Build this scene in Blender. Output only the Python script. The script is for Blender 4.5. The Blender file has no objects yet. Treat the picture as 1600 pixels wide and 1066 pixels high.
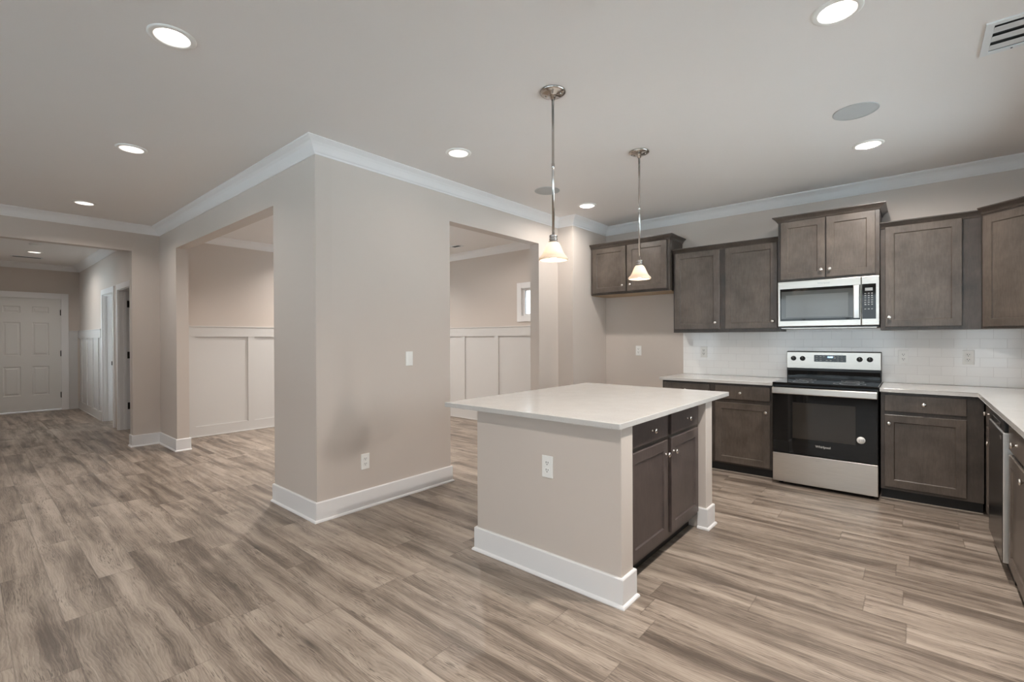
import bpy, bmesh, math, random
from mathutils import Vector, Matrix

S = bpy.context.scene
COL = S.collection
PI = math.pi

# ------------------------------------------------------------------ camera
cam_d = bpy.data.cameras.new('camera')
cam_d.sensor_fit = 'HORIZONTAL'
cam_d.sensor_width = 36.0
cam_d.lens = 735.7677 / 1600 * 36
cam_d.clip_start = 0.02
cam = bpy.data.objects.new('camera', cam_d)
COL.objects.link(cam)
_R = Matrix(((0.760509988, 0.000667224, 0.649325891),
             (0.649312942, 0.005616846, -0.760500594),
             (-0.004154587, 0.999984003, 0.003838431)))
cam.matrix_world = Matrix.Translation((0, 0, 1.31)) @ _R.to_4x4()
S.camera = cam

# ------------------------------------------------------------------ light and exposure
SKY = 1.0
EXPOSURE = 2.14
LED = 0.86                                                  # watts of each recessed lamp
LENS = 2.2
S.view_settings.view_transform = 'Standard'
S.view_settings.look = 'None'
S.view_settings.gamma = 1.0
S.view_settings.use_curve_mapping = False
S.view_settings.exposure = EXPOSURE
try:
    S.cycles.use_denoising = True
    S.cycles.max_bounces = 10
    S.cycles.diffuse_bounces = 6
    S.cycles.sample_clamp_indirect = 6.0
    S.cycles.caustics_reflective = False
    S.cycles.caustics_refractive = False
except Exception:
    pass
W = bpy.data.worlds.new('daylight')
S.world = W
W.use_nodes = True
bg = W.node_tree.nodes['Background']
bg.inputs[0].default_value = (0.84, 0.92, 1.0, 1)
bg.inputs[1].default_value = SKY

sun_d = bpy.data.lights.new('sun', 'SUN')
sun_d.energy = 10.0
sun_d.angle = math.radians(0.6)
sun_d.color = (0.76, 0.90, 1.0)
sun = bpy.data.objects.new('sun', sun_d)
COL.objects.link(sun)
sun.location = (6, 3, 8)
sun.rotation_euler = Vector((-0.8, -1.6, -1.83)).to_track_quat('-Z', 'Y').to_euler()


def portal(loc, rot, w, h):
    d = bpy.data.lights.new('window_portal', 'AREA')
    d.shape = 'RECTANGLE'
    d.size = w
    d.size_y = h
    d.cycles.is_portal = True
    o = bpy.data.objects.new('window_portal', d)
    COL.objects.link(o)
    o.location = loc
    o.rotation_euler = rot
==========
▶ **PROBLEM TO SOLVE**:
Write out exactly the lines between the start of the data and the line with "S.camera = cam", including both, but none of the pictures.

▶ **REPLY**:
Build this scene in Blender. Output only the Python script. The script is for Blender 4.5. The Blender file has no objects yet. Treat the picture as 1600 pixels wide and 1066 pixels high.
import bpy, bmesh, math, random
from mathutils import Vector, Matrix

S = bpy.context.scene
COL = S.collection
PI = math.pi

# ------------------------------------------------------------------ camera
cam_d = bpy.data.cameras.new('camera')
cam_d.sensor_fit = 'HORIZONTAL'
cam_d.sensor_width = 36.0
cam_d.lens = 735.7677 / 1600 * 36
cam_d.clip_start = 0.02
cam = bpy.data.objects.new('camera', cam_d)
COL.objects.link(cam)
_R = Matrix(((0.760509988, 0.000667224, 0.649325891),
             (0.649312942, 0.005616846, -0.760500594),
             (-0.004154587, 0.999984003, 0.003838431)))
cam.matrix_world = Matrix.Translation((0, 0, 1.31)) @ _R.to_4x4()
S.camera = cam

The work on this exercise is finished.